Exercise goal »
Gather from the listing below each line that includes the word "scene", and copy it.

Material provided »
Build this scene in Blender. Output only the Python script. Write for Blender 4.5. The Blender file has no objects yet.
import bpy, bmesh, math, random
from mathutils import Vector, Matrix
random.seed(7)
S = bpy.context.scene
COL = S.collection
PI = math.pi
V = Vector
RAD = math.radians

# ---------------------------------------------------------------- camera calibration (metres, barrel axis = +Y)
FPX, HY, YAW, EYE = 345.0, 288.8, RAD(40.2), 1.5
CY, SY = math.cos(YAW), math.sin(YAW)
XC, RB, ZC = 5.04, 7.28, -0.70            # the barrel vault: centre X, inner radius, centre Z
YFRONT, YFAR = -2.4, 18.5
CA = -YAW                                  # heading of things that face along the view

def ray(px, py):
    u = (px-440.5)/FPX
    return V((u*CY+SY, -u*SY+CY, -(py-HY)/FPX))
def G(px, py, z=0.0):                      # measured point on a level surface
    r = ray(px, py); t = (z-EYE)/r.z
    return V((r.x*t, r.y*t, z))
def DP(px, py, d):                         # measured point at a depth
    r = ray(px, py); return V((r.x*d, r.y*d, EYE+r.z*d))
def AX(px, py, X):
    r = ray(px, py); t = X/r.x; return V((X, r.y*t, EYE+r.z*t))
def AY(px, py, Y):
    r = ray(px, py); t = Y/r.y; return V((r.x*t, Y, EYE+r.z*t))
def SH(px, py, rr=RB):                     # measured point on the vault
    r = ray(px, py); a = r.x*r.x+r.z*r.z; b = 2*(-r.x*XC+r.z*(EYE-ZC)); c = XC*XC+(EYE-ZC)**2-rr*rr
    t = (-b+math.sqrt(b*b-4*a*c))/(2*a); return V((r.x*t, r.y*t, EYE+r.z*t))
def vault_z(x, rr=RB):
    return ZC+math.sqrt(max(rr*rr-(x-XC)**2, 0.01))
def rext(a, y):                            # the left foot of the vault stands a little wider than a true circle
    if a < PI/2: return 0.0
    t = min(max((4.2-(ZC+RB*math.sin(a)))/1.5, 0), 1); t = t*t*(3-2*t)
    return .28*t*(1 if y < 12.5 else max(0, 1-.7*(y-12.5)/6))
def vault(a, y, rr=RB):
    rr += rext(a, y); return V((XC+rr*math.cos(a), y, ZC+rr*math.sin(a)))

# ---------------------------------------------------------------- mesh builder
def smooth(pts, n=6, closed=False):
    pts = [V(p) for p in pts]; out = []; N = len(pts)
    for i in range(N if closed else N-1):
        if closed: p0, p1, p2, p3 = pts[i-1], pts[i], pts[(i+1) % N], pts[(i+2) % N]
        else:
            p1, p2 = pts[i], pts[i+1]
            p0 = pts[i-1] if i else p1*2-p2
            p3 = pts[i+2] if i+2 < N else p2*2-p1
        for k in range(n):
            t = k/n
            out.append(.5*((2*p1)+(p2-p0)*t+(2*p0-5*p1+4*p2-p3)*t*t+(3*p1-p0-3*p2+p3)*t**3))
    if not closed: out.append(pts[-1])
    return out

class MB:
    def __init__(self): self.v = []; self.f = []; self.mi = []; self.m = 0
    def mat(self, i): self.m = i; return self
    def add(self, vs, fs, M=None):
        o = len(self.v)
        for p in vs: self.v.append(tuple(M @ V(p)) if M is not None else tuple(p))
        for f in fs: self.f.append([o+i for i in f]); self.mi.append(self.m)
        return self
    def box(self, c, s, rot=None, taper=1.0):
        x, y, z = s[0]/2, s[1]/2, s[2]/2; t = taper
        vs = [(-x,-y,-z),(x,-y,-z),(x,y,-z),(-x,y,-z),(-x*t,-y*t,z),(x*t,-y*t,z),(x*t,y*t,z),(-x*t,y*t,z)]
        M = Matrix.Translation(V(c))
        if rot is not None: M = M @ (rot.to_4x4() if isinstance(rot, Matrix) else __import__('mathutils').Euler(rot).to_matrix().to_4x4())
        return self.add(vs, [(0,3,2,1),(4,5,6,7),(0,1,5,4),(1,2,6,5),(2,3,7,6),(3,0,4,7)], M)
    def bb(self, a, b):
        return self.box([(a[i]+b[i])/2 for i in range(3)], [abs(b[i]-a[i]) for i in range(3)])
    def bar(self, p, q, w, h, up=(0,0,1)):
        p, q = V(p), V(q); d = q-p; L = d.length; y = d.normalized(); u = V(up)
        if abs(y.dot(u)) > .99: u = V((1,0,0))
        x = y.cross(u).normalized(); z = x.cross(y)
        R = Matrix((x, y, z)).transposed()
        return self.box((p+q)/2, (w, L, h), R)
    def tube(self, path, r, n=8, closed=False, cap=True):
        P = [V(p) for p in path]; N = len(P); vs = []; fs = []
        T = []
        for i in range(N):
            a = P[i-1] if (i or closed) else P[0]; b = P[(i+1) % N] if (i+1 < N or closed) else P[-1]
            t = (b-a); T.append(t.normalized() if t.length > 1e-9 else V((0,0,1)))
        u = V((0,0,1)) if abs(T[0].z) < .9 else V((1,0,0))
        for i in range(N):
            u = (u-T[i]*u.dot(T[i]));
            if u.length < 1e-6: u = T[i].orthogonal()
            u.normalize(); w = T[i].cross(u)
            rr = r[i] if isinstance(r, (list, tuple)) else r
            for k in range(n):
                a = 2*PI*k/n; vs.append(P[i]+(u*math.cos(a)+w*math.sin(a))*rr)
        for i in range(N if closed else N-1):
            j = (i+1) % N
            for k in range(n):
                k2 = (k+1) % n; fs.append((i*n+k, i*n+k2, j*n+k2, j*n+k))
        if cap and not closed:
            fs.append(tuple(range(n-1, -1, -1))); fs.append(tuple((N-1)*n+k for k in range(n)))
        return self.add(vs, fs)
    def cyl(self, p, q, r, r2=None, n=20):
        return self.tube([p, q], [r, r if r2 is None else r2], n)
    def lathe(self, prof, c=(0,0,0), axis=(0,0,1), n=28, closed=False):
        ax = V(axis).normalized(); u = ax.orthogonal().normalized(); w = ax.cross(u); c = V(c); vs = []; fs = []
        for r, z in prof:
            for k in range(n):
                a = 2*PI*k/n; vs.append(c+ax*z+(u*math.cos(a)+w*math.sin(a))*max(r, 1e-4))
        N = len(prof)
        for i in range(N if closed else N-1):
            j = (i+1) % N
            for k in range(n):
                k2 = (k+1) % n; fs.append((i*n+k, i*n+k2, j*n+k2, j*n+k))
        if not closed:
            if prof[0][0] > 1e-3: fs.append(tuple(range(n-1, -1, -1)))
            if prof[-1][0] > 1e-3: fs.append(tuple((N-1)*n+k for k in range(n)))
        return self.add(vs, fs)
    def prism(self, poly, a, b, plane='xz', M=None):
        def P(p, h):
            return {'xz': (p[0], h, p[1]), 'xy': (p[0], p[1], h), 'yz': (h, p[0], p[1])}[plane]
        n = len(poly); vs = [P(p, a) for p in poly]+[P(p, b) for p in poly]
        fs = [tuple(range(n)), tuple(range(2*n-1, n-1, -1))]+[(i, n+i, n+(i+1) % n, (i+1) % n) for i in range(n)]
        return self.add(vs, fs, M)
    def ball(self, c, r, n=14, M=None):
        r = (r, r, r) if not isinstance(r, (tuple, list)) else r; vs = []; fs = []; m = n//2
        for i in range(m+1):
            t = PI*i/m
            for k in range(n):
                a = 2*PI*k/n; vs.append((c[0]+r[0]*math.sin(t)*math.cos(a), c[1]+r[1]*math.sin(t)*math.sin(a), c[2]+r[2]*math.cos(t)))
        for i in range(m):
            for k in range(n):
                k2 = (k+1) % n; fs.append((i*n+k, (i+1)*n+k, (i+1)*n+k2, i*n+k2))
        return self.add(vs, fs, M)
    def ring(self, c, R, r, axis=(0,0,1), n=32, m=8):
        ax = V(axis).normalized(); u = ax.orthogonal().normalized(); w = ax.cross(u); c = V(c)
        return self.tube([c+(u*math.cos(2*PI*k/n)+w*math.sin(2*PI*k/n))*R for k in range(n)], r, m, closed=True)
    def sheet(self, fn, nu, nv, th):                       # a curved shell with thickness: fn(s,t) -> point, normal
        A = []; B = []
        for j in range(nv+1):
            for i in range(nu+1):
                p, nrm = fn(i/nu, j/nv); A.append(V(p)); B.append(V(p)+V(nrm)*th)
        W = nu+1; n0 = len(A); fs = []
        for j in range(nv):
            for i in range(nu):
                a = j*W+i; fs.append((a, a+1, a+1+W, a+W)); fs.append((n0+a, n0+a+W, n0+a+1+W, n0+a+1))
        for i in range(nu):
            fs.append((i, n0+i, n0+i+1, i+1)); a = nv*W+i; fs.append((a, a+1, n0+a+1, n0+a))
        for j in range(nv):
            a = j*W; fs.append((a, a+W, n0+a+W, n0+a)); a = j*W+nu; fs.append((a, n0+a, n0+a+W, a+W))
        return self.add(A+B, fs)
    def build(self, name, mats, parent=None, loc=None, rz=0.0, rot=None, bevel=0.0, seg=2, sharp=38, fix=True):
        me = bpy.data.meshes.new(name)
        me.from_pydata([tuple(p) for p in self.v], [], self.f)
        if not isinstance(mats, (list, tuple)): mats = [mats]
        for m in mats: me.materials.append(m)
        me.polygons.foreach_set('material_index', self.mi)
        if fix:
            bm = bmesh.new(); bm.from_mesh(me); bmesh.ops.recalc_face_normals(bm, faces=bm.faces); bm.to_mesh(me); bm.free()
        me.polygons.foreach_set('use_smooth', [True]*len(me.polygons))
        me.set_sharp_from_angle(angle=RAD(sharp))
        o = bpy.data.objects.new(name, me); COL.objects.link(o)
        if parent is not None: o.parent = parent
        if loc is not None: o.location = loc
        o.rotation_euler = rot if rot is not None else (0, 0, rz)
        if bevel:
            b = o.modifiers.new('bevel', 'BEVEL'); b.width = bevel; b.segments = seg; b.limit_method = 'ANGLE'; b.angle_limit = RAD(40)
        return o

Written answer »
Build this scene in Blender. Output only the Python script. Write for Blender 4.5. The Blender file has no objects yet.
S = bpy.context.scene